Start Provided data

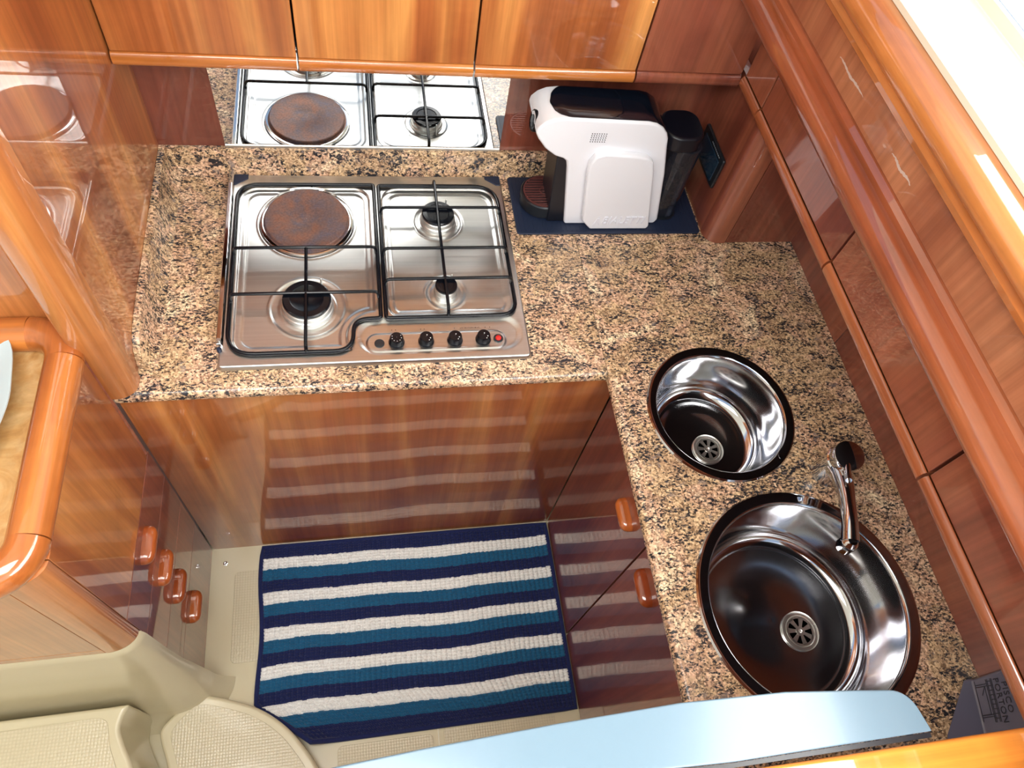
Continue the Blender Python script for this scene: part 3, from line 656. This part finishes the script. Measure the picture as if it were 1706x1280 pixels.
# ------------------------------------------------------------------ cabinets under the worktop
cb = thing('base_cabinet', 'broad glossy cherry cabinet front under the gas hob', 'cabinet', (-0.43, 0.28, FZ))
obj('front_panel', MB().box(-0.8905, 0.029, 0.006, 0.024, FZ + 0.0005, -TH - 0.0005), WOOD, cb)
obj('side_panel', MB().box(-0.8905, -0.872, 0.0245, 0.545, FZ + 0.0005, -TH - 0.0005), WOOD_R, cb)
def pull(parent, x, y0, y1, z, side, hw=0.0130, hp_=0.023):
    # rounded wooden pull running along y, standing off the face by hp_ (side -1 towards -x, +1 towards +x)
    m = MB(); n = 12; k = 14; vs = []; fs = []
    for i in range(k + 1):
        u = -math.cos(PI * i / k); y = (y0 + y1) / 2 + u * (y1 - y0) / 2
        e_ = max(0.0, abs(u) - 0.40) / 0.60; s = math.sqrt(max(0.0, 1 - e_ ** 2.2)); s = max(s, 0.05)
        for j in range(n + 1):
            a = PI * j / n; c_ = math.cos(a); vs.append((x + side * hp_ * (math.sin(a) ** 0.85) * (0.15 + 0.85 * s ** 0.8), y, z + hw * s * (abs(c_) ** 0.8) * (1 if c_ >= 0 else -1)))
    for i in range(k):
        for j in range(n): fs.append((i * (n + 1) + j, i * (n + 1) + j + 1, (i + 1) * (n + 1) + j + 1, (i + 1) * (n + 1) + j))
        fs.append((i * (n + 1), (i + 1) * (n + 1), (i + 1) * (n + 1) + n, i * (n + 1) + n))
    fs.append(tuple(range(n, -1, -1))); fs.append(tuple(range(k * (n + 1), (k + 1) * (n + 1))))
    m.add(vs, fs); return obj('handle', m, WOOD_H, parent, angle=50)
rc = thing('base_cabinet', 'dark cherry cabinet with two doors below the sinks', 'cabinet', (0.28, -0.4, FZ))
obj('body', MB().box(0.053, 0.50, -0.80, 0.000, FZ + 0.0005, -0.16), GAP, rc)
for y0, y1, h0, h1 in ((-0.3155, 0.004, -0.268, -0.197), (-0.80, -0.3195, -0.418, -0.345)):
    d = obj('door', MB().box(0.031, 0.051, y0, y1, FZ + 0.004, -TH - 0.0008), WOOD_R, rc, bevel=0.001)
    pull(d, 0.031, h0, h1, -0.150 if y0 > -0.5 else -0.138, -1)

# left cabinet with drawers, round rail and pale top
lc = thing('drawer_cabinet', 'cherry drawer cabinet with thick round rail on the left', 'cabinet', (-1.3, -0.15, FZ))
obj('body', MB().box(-1.9, -0.915, -0.322, 0.045, FZ + 0.001, 0.10), WOOD_R, lc)
obj('upper_panel', MB().box(-0.914, -0.893, -0.3245, -0.010, -0.2135, 0.128), WOOD_L if False else WOOD, lc, bevel=0.001)
obj('corner_strip', MB().prism(arc(-0.8985, -0.002, 0.0055, -90, 90, 6) + [(-0.914, 0.0035), (-0.914, -0.0075)], 'z', -0.2135, 0.128), WOOD_Y, lc)
dz = [-0.2155, -0.338, -0.479, -0.616, -0.812]
for k in range(4):
    d = obj('drawer', MB().box(-0.914, -0.893, -0.3245, 0.003, dz[k + 1] + 0.0007, dz[k] - 0.0007), WOOD_R, lc, bevel=0.0008)
    zc = (-0.257, -0.382, -0.500, -0.655)[k]
    pull(d, -0.893, -0.214 - k * 0.005, -0.137 - k * 0.005, zc, 1, 0.0140, 0.023)
obj('plinth', MB().box(-0.914, -0.8935, -0.3245, 0.003, FZ + 0.0005, dz[4] - 0.001), WOOD_R, lc)
cc = [(-0.943 + 0.050 * math.cos(math.radians(a_)), -0.3265 - 0.034 * math.sin(math.radians(a_))) for a_ in range(0, 91, 6)]
pp = cc + [(-0.943, -0.345), (-0.915, -0.3265)]
obj('curved_corner', MB().prism(pp[::-1], 'z', -0.288, 0.128), WOOD_L, lc)['label'] = 'lighter rounded corner'
obj('end_panel', MB().box(-1.9, -0.9445, -0.3605, -0.343, -0.262, 0.128), WOOD_L, lc, bevel=0.0008)['label'] = 'lighter end panel'
obj('end_trim', MB().box(-1.9, -0.9445, -0.3605, -0.343, -0.288, -0.2635), WOOD_L, lc, bevel=0.0012)
obj('top', MB().box(-1.9, -0.925, -0.342, 0.050, 0.101, 0.122), BURL, lc)['label'] = 'pale burl wood top'
rz, rr_ = 0.139, 0.0275
def rail(name, path, **kw):
    return obj(name, MB().tube(path, rr_, n=28), WOOD_X if kw.get('x') else WOOD_O, lc)
rail('rail', [(-1.9, 0.040, rz), (-0.9725, 0.040, rz)], x=True)
rail('rail_corner', [(p[0], p[1], rz) for p in arc(-0.972, -0.014, 0.054, 90, 0, 12)])
rail('rail', [(-0.918, -0.0145, rz), (-0.918, -0.2995, rz)])
rail('rail_corner', [(p[0], p[1], rz) for p in arc(-0.972, -0.300, 0.054, 0, -90, 12)])
rail('rail', [(-0.9725, -0.354, rz), (-1.9, -0.354, rz)], x=True)

# white dish on the left cabinet
dm = MB(); vs = []; K = 72
prof = [(0.55, 0.1222), (0.60, 0.1225), (0.80, 0.135), (0.97, 0.150), (1.0, 0.153), (1.0, 0.156), (0.96, 0.154), (0.78, 0.140), (0.55, 0.128), (0.01, 0.127)]
for s, z in prof:
    for i in range(K):
        a = 2 * PI * i / K; c_, s_ = math.cos(a), math.sin(a); r = 1 / (abs(c_) ** 2.7 + abs(s_) ** 2.7) ** (1 / 2.7); r *= 1 + 0.010 * math.cos(10 * a)
        vs.append((-1.112 + 0.135 * r * s * c_, -0.085 + 0.155 * r * s * s_, z))
fs = [(k * K + i, k * K + (i + 1) % K, (k + 1) * K + (i + 1) % K, (k + 1) * K + i) for k in range(len(prof) - 1) for i in range(K)]
fs.append(tuple(range(K))); dm.add(vs, fs)
tag(obj('serving_dish', dm, DISH), 'white ceramic dish with wavy rim on the left cabinet top', 'dish')

# ------------------------------------------------------------------ moulded cream steps
st = thing('companionway_steps', 'cream moulded steps with textured treads at the bottom left', 'steps', (-1.2, -0.5, FZ))
# wall of the moulding under the cabinet's round corner, splaying out into the treads
m = MB(); vs = []; lev = [(-0.290, 0.0, 0.003), (-0.298, 0.004, 0.002), (-0.310, 0.006, 0.002), (-0.45, 0.009, 0.003), (-0.56, 0.015, 0.004), (-0.62, 0.024, 0.005), (-0.70, 0.034, 0.007), (-0.76, 0.040, 0.012), (-0.80, 0.050, 0.020), (-0.8285, 0.075, 0.032)]
for z, o_, ox in lev:
    c0 = [(-0.943 + (0.050 + o_) * math.cos(math.radians(a_)), -0.3265 - (0.034 + o_) * math.sin(math.radians(a_))) for a_ in range(0, 91, 6)]
    row = [(-0.893 + ox, -0.326, z)] + [(p[0] + (ox - o_ if i == 0 else 0) * 0, p[1], z) for i, p in enumerate(c0)] + [(-1.9, -0.3605 - o_, z)]
    vs += row
n = len(row)
fs = [(k * n + i, k * n + i + 1, (k + 1) * n + i + 1, (k + 1) * n + i) for k in range(len(lev) - 1) for i in range(n - 1)]
m.add(vs, fs); m.add([(x, y, lev[0][0]) for x, y in [(-0.893, -0.326)] + cc + [(-1.9, -0.3605), (-1.9, -0.33)]], [tuple(range(len(cc) + 3))])
obj('moulded_wall', m, GRP, st, angle=60)
def slab(name, outline, z0, z1, ins):
    base = obj(name, MB().prism(outline, 'z', z0, z1), GRP, st, bevel=0.009, seg=4)
    ins = [(p.x, p.y) for p in smoothpath([(x, y, 0) for x, y in ins[:-2]], 4)] + ins[-2:]
    obj('nonskid_panel', MB().prism(ins, 'z', z1 - 0.001, z1 + 0.0018), GRPN, base, bevel=0.0008)
    return base
# lower step: convex curve towards the rug
low = [(-0.901, -0.367), (-0.865, -0.372), (-0.823, -0.385), (-0.754, -0.413), (-0.698, -0.453), (-0.657, -0.497), (-0.616, -0.559), (-0.585, -0.640), (-0.57, -0.80), (-0.92, -0.80), (-0.935, -0.58), (-0.947, -0.515), (-0.967, -0.457), (-0.967, -0.431), (-0.941, -0.404), (-0.908, -0.380)]
lowc = [(p.x, p.y) for p in smoothpath([(x, y, 0) for x, y in low[:8]], 4)] + [(-0.57, -0.80), (-0.92, -0.80)] + [(p.x, p.y) for p in smoothpath([(x, y, 0) for x, y in low[10:]], 4)]
slab('lower_step', lowc[::-1], FZ + 0.0005, -0.775, [(-0.898, -0.66), (-0.908, -0.60), (-0.923, -0.52), (-0.943, -0.458), (-0.940, -0.436), (-0.918, -0.410), (-0.885, -0.390), (-0.82, -0.407), (-0.76, -0.433), (-0.712, -0.468), (-0.673, -0.512), (-0.636, -0.57), (-0.606, -0.645), (-0.592, -0.80), (-0.898, -0.80)])
upp = [(-1.9, -0.404), (-1.03, -0.400), (-0.988, -0.3985), (-1.000, -0.420), (-1.003, -0.445), (-0.991, -0.478), (-0.970, -0.523), (-0.952, -0.60), (-0.95, -0.80), (-1.9, -0.80)]
upc = upp[:3] + [(p.x, p.y) for p in smoothpath([(x, y, 0) for x, y in upp[3:8]], 4)] + [(-0.95, -0.80), (-1.9, -0.80)]
slab('upper_step', upc[::-1], FZ + 0.0005, -0.60, [(-1.3, -0.424), (-1.12, -0.421), (-1.052, -0.420), (-1.030, -0.428), (-1.024, -0.445), (-1.016, -0.480), (-0.996, -0.530), (-0.978, -0.60), (-0.972, -0.80), (-1.3, -0.80)])

# screws in the floor
for sx, sy, lab in ((-0.858, -0.036, 'small steel screw head in the cream floor near the cabinet corner'),):
    tag(obj('floor_screw', MB().lathe([(0.0062, 0.0), (0.0060, 0.0012), (0.0035, 0.0022), (0.0022, 0.0016), (0.0004, 0.0016)], (sx, sy, FZ), n=20, caps=False), POL), lab, 'screw')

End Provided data

Your task is to return the lines above, from the first one up to and including the line containing "pull(d, 0.031, h0, h1, -0.150", minus any pictures.

Continue the Blender Python script for this scene: part 3, from line 656. This part finishes the script. Measure the picture as if it were 1706x1280 pixels.
# ------------------------------------------------------------------ cabinets under the worktop
cb = thing('base_cabinet', 'broad glossy cherry cabinet front under the gas hob', 'cabinet', (-0.43, 0.28, FZ))
obj('front_panel', MB().box(-0.8905, 0.029, 0.006, 0.024, FZ + 0.0005, -TH - 0.0005), WOOD, cb)
obj('side_panel', MB().box(-0.8905, -0.872, 0.0245, 0.545, FZ + 0.0005, -TH - 0.0005), WOOD_R, cb)
def pull(parent, x, y0, y1, z, side, hw=0.0130, hp_=0.023):
    # rounded wooden pull running along y, standing off the face by hp_ (side -1 towards -x, +1 towards +x)
    m = MB(); n = 12; k = 14; vs = []; fs = []
    for i in range(k + 1):
        u = -math.cos(PI * i / k); y = (y0 + y1) / 2 + u * (y1 - y0) / 2
        e_ = max(0.0, abs(u) - 0.40) / 0.60; s = math.sqrt(max(0.0, 1 - e_ ** 2.2)); s = max(s, 0.05)
        for j in range(n + 1):
            a = PI * j / n; c_ = math.cos(a); vs.append((x + side * hp_ * (math.sin(a) ** 0.85) * (0.15 + 0.85 * s ** 0.8), y, z + hw * s * (abs(c_) ** 0.8) * (1 if c_ >= 0 else -1)))
    for i in range(k):
        for j in range(n): fs.append((i * (n + 1) + j, i * (n + 1) + j + 1, (i + 1) * (n + 1) + j + 1, (i + 1) * (n + 1) + j))
        fs.append((i * (n + 1), (i + 1) * (n + 1), (i + 1) * (n + 1) + n, i * (n + 1) + n))
    fs.append(tuple(range(n, -1, -1))); fs.append(tuple(range(k * (n + 1), (k + 1) * (n + 1))))
    m.add(vs, fs); return obj('handle', m, WOOD_H, parent, angle=50)
rc = thing('base_cabinet', 'dark cherry cabinet with two doors below the sinks', 'cabinet', (0.28, -0.4, FZ))
obj('body', MB().box(0.053, 0.50, -0.80, 0.000, FZ + 0.0005, -0.16), GAP, rc)
for y0, y1, h0, h1 in ((-0.3155, 0.004, -0.268, -0.197), (-0.80, -0.3195, -0.418, -0.345)):
    d = obj('door', MB().box(0.031, 0.051, y0, y1, FZ + 0.004, -TH - 0.0008), WOOD_R, rc, bevel=0.001)
    pull(d, 0.031, h0, h1, -0.150 if y0 > -0.5 else -0.138, -1)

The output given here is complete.